Una guía reciente es la llamada justicia transicional. No es un acervo de técnicas aplicables, sino el campo en el que se van construyendo recursos jurídicos, políticos y, en algún caso, económicos para transitar de una situación inhumana a un régimen político habitable y digno. 

El origen de esa justicia es debatible. Jon Elster hace una lectura histórica, desde la transición democrática en la antigua Atenas, por ejemplo. Por su parte, Ruti Teitel afirma que se trata de un proceso exclusivamente moderno y contemporáneo. Entre ambas posturas hay una interesantísima discusión de historia de las ideas, pero no es nuestro cometido, por ahora, en el presente número de Conspiratio. La urgencia disuelve la importancia. El hecho es que, como disciplina, o tema, recibe su bautizo en 1994, cuando Neil Kritz publicó una antología de varios autores en tres tomos: Transitional Justice. Su objetivo está en el subtítulo: “Cómo las democracias emergentes lidian con los regímenes anteriores”. Para el año 2000, el título de los libros era ya un área de estudios y un campo práctico cundidos por todo el mundo. 

La justicia transicional tiene muchas complejidades. Inevitablemente, la que pertenece a todo esquema de derecho: la relación entre el orden del juicio, el pensamiento, las ideas y los conceptos, en suma, el orden de la ley; y el de la realidad de los hechos que pertenece al de los actos y las voluntades. No hay receta posible: cada caso, cada sociedad en transición debe ser considerada en su propia complejidad y circunstancias. No es, pues, un conjunto de técnicas sino una voluntad de paz para las sociedades políticas; es decir, aquellas en las que los ciudadanos son todavía libres y pueden expresar su voluntad acerca de las cosas públicas. No hay justicia transicional para quienes detentan regímenes autoritarios, tiranías o dictaduras.

Sin embargo, la experiencia y la historia son parte necesaria de un orden jurídico viable. El infierno es multiforme: la guerra, la opresión, la dictadura… Para salir de él, rumbo a una paz digna, la justicia transicional ha podido enunciar cuatro ejes básicos e indispensables: verdad, justicia, reparación y no repetición. Hay quienes proponen incluir a la memoria como quinto eje. Otros dicen que la memoria está incluida y es indispensable, pero no es un eje de acción, sino una facultad humana y una disposición general.

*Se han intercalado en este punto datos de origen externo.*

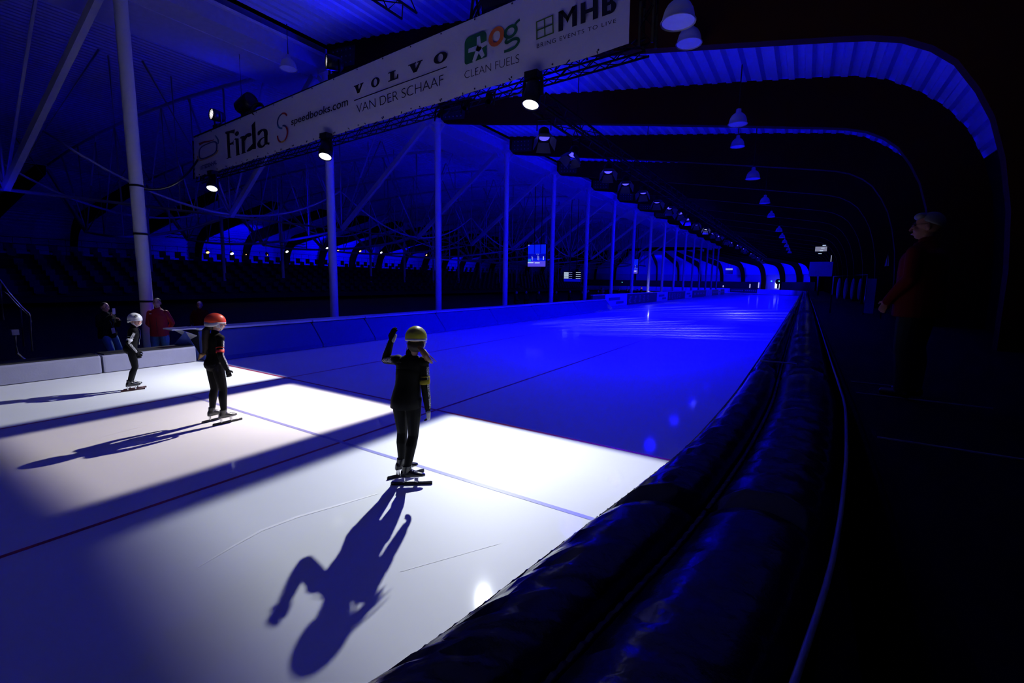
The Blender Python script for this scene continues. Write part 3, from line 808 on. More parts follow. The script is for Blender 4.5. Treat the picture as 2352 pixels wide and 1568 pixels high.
lo = bpy.data.objects.new('head_beam', ld); C.objects.link(lo); lo.location = (-18.2, BY-.3, 4.9); lo.rotation_euler = (V((-15.4, 5.4, .75))-V((-18.2, BY-.25, 5.0))).to_track_quat('-Z', 'Y').to_euler()
wash_head((-11.84, BY-.1, 5.68), (.2, -.35, -.9), 'black moving head with bright lens below the web address on the banner', .19, .52, leds=False)
wash_head((-5.1, BY-.1, 5.9), (.0, -.3, -.95), 'big black moving head with bright white lens below the right part of the banner', .19, .52, leds=False)
wash_head((-18.2, BY+.15, 7.72), (-.05, -1, .05), 'upright moving head with lit lens grid on top of the banner left end', .2, .44, 'lens_led', True, -1)
wash_head((-11.85, BY+.25, 8.12), (-.45, -.9, .0), 'upright moving head with lit lens grid above the middle of the banner', .2, .46, 'lens_led', True, -1)
o = wash_head((-16.5, BY+.25, 7.85), (1, .1, .28), 'large unlit black moving head standing on the banner beside the wire', .25, .75, 'led_red' if False else 'eye', False, -1)
o = empty('stage_spot', (-15.6, BY+.2, 7.45), 0, 'round black lamp ring lying behind the banner top edge', 'stage lamp')
mb = MB(); mb.lathe((0, 0, 0), (.5, -1, .3), [(0, .2), (.12, .24), (.12, .2), (0, .17), (0, .2)], 20); mb.build('ring', M['black_plastic'], o)
o = empty('stage_spot', (-5.51, BY+.35, 6.2), 0, 'small lamp with half lit lens beside the big moving head', 'stage lamp')
mb = MB(); mb.lathe((0, .1, .1), (0, -.55, -.8), [(0, .02), (.02, .10), (.2, .11)], 16); mb.build('lamp_body', M['black_plastic'], o)
mb = MB(); mb.lathe((0, -.01, -.05), (0, -.55, -.8), [(0, .095), (.02, .05), (.025, .001)], 16); mb.build('lens', M['lens_white'], o)
o = empty('cable_bundle', (-6.75, BY+.3, 7.75), 0, 'tangle of black cables and clamps on top of the banner truss', 'cables')
mb = MB()
for k in range(9):
    a = V((random.uniform(-.5, .9), random.uniform(-.1, .1), 0)); b = V((random.uniform(-.5, .9), 0, random.uniform(-.0, .1)))
    mb.tube([a, a*.6+b*.4+V((0, 0, random.uniform(.4, .9))), b*.7+a*.3+V((0, 0, random.uniform(.3, .8))), b], .03, 6)
mb.box((.5, 0, .5), (.7, .3, .45)); mb.build('cable', M['black_plastic'], o)

# the long truss down the straight with its row of blue stage lamps
o = empty('lamp_truss', (-5.25, 9.3, 5.95), 0, 'long black truss running down the straight above the ice', 'truss')
mb = MB(); lattice(mb, (0, 0, 0), (0, 68, 0), .32, 130, .028, .014); mb.build('lattice', M['black_metal'], o)
for k in range(11):
    mb = MB(); mb.tube([(0, 2+6*k, .15), (0, 2+6*k, 1.75)], .012, 5); mb.build('hanger', M['black_metal'], o)
def par_parts(o, lens):
    mb = MB(); mb.lathe((0, 0, .16), (.12, -.45, -.88), [(0, .001), (0, .07), (.06, .12), (.26, .135), (.27, .12)], 16); mb.build('lamp_body', M['black_metal'], o)
    mb = MB(); d = V((.12, -.45, -.88)).normalized(); c = V((0, 0, .16))+d*.24
    mb.lathe(c, d, [(0, .12), (.012, .06), (.015, .001)], 16); mb.build('lens', M[lens], o)
    x, y, _ = basis(d); e = c+d*.03
    for q in range(4):
        n_ = (x, -x, y, -y)[q]; t_ = (y, y, x, x)[q]
        mb = MB(); p = e+n_*.14
        mb.add([p-t_*.12, p+t_*.12, p+t_*.17+d*.2+n_*.11, p-t_*.17+d*.2+n_*.11], [(0, 1, 2, 3)])
        b_ = mb.build('barn_door', M['door_paint'], o)
        sm = b_.modifiers.new('s', 'SOLIDIFY'); sm.thickness = .006
    mb = MB(); mb.bar((-.16, 0, .12), (-.16, 0, .36), .02, .03); mb.bar((.16, 0, .12), (.16, 0, .36), .02, .03); mb.bar((-.16, 0, .36), (.16, 0, .36), .03, .03); mb.build('yoke', M['black_metal'], o)
YL = [9.75, 11.5, 13.5, 15.3, 17.2, 19.0, 20.9, 22.8, 24.8, 27.0, 29.6, 32.2, 35, 38, 41, 44, 47.5, 51, 55, 59, 63, 67, 71, 75]
first = empty('stage_lamp', (-5.25, YL[0], 5.35), 0)
par_parts(first, 'lens_blue')
for i, y in enumerate(YL):
    if y == 29.6:
        q = empty('stage_lamp', (-5.25, y, 5.35)); par_parts(q, 'lens_white')
        tag(q, 'white glowing stage lamp among the blue ones on the long truss', 'stage lamp', 'lamps on the long truss')
        louvre_spot(q, V((-5.25, 29.25, 4.85)), (-7.0, 21.5, 0), 750, (-13.5, 14.0), 6.3, 9.0, 15.5, .45, 1.30, 75)
    else:
        q = first if i == 0 else copy_tree(first)
        q.location = (-5.25+random.uniform(-.12, .12), y, 5.38+random.uniform(-.05, .05)); q.rotation_euler = (0, 0, 0 if y == 51 else random.uniform(-.7, .7))
        tag(q, 'blue stage lamp with barn doors, %s down the long truss' % ORD[i], 'stage lamp', 'lamps on the long truss')
        if y == 51: louvre_spot(q, V((-5.25, 50.7, 4.85)), (-7, 36, 0), 800, (-15, 24.0), 7.5, 12, 26, .5, 1.35, 45)
for i, y in enumerate([11.8, 15.5, 20, 24.5, 29, 34, 39.5, 46, 53, 61, 70, 80, 90, 101]):
    ld = bpy.data.lights.new('blue_beam', 'SPOT'); ld.energy = P_BLUE*(.62 if y < 14 else .9 if y < 40 else 1.2); ld.color = BLUE
    ld.spot_size = 2.95; ld.spot_blend = .9; ld.shadow_soft_size = .25
    lo = bpy.data.objects.new('blue_beam', ld); C.objects.link(lo); lo.location = (-5.25, y, 5.05); lo.rotation_euler = (.05 if y < 14 else .05 if y < 18 else .03, .14, 0)
    tag(lo, None)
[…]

Como sea, la memoria es constituyente. Sobre todo, porque cada víctima es una vida humana y no hay víctimas en sentido abstracto. Pero incluso los procesos de pacificación cuentan con grupos y posiciones beligerantes.

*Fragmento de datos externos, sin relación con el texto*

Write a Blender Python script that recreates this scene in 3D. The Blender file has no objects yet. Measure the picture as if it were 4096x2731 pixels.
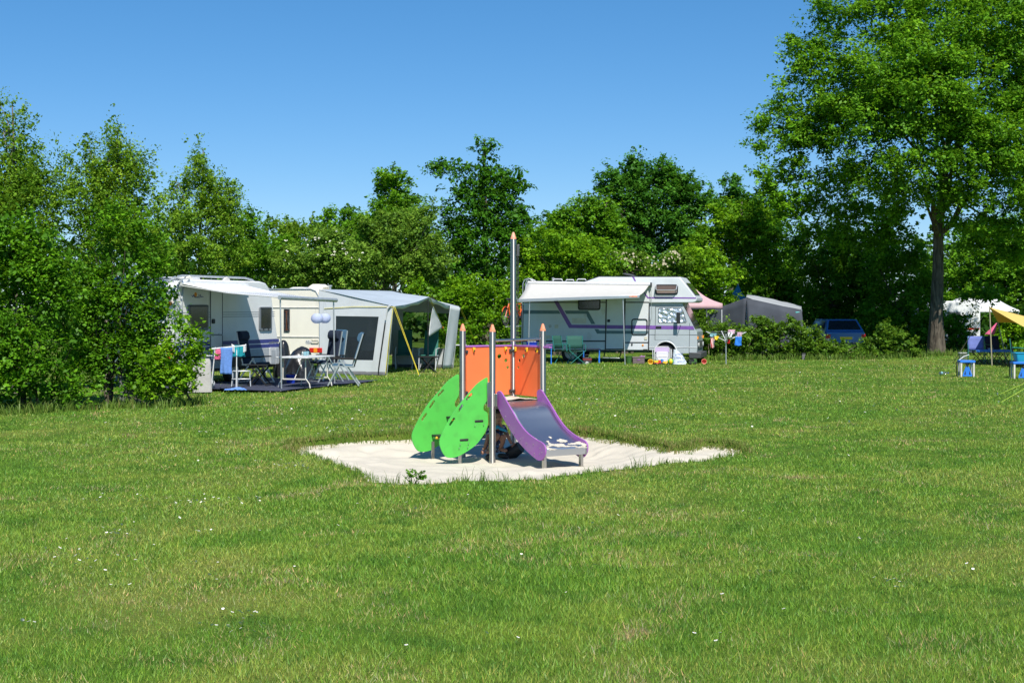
import bpy, math, random
import numpy as np
from mathutils import Vector, Matrix
from mathutils.geometry import delaunay_2d_cdt

R = math.radians
random.seed(7)
scene = bpy.context.scene
COL = scene.collection

# ------------------------------------------------------------------ camera
FOC, CXP, YH, CAMH = 5600.0, 2048.0, 1225.0, 1.95      # focal length, centre column, horizon row (photo pixels), eye height
cam_d = bpy.data.cameras.new('camera')
cam_d.sensor_width = 36.0
cam_d.lens = 36.0 * FOC / 4096.0
cam_d.shift_y = (YH - 1365.5) / 4096.0
cam_d.clip_start = 0.1
cam_d.clip_end = 3000
cam = bpy.data.objects.new('camera', cam_d)
cam.location = (0, 0, CAMH)
cam.rotation_euler = (R(90), 0, 0)
COL.objects.link(cam)
scene.camera = cam

# ------------------------------------------------------------------ sky, sun, exposure
SUN_EL, SUN_AZ = 52.0, 166.0          # azimuth clockwise from +Y (the view direction): behind the camera, a little to the right
world = bpy.data.worlds.new('World')
scene.world = world
world.use_nodes = True
wn = world.node_tree
sky = wn.nodes.new('ShaderNodeTexSky')
sky.sky_type = 'NISHITA'
sky.sun_disc = False
sky.sun_elevation = R(SUN_EL)
sky.sun_rotation = R(SUN_AZ)
sky.altitude = 0
sky.air_density = 0.8
sky.dust_density = 0.0
sky.ozone_density = 10.0
hsv = wn.nodes.new('ShaderNodeHueSaturation')
hsv.inputs['Saturation'].default_value = 1.17
wn.links.new(sky.outputs[0], hsv.inputs['Color'])
gam = wn.nodes.new('ShaderNodeGamma')
gam.inputs[1].default_value = 0.8
wn.links.new(hsv.outputs[0], gam.inputs[0])
wn.links.new(gam.outputs[0], wn.nodes['Background'].inputs[0])
wn.nodes['Background'].inputs[1].default_value = 0.140
sun_d = bpy.data.lights.new('sun', 'SUN')
sun_d.energy = 4.9
sun_d.angle = R(0.53)
sun_d.color = (1.0, 0.955, 0.87)
sun = bpy.data.objects.new('sun', sun_d)
sv = Vector((math.sin(R(SUN_AZ)) * math.cos(R(SUN_EL)), math.cos(R(SUN_AZ)) * math.cos(R(SUN_EL)), math.sin(R(SUN_EL))))
sun.rotation_euler = sv.to_track_quat('Z', 'Y').to_euler()
sun.location = (20, -40, 60)
COL.objects.link(sun)
scene.view_settings.view_transform = 'Standard'
scene.view_settings.look = 'None'
scene.view_settings.exposure = 0.35
scene.view_settings.gamma = 1.0
scene.cycles.max_bounces = 8
scene.cycles.transparent_max_bounces = 12
scene.cycles.use_denoising = True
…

En todo caso, por estas vías o por aquéllas, el camino es arduo, largo, difícil. Quienes tienen el poder se benefician del estado actual: muchos personajes públicos, legisladores, gobernantes, gente de partido, súbditos de la soberanía (que existe en los textos y se pisotea en el territorio) se rehúsan a considerar una transición asistida incluso por instituciones y organismos internacionales. Este ha sido el caso de los gobiernos anteriores, pero en particular el de Andrés Manuel López Obrador que, como presidente electo, convocado por las víctimas y de manera pública, la aceptó; ya como presidente constitucional, la traicionó fortaleciendo al ejército, despreciando a las víctimas y ejerciendo una connivencia con el crimen. Otros, quizá una minoría, seguimos creyendo indispensable y urgente la construcción de un camino hacia la paz; un camino que requiere la verdad, la justicia y la memoria. Sabemos que no hay democracia viable sin justicia; que no hay justicia sin verdad, y que la paz no es un resultado accidental del acomodo político o jurídico. 

Este número de Conspiratio intenta ofrecer un panorama sobre estos ejes, su urgente adopción y adaptación, y las posibilidades de actuar –todavía– sobre una realidad que anda a saltos hacia la barbarie.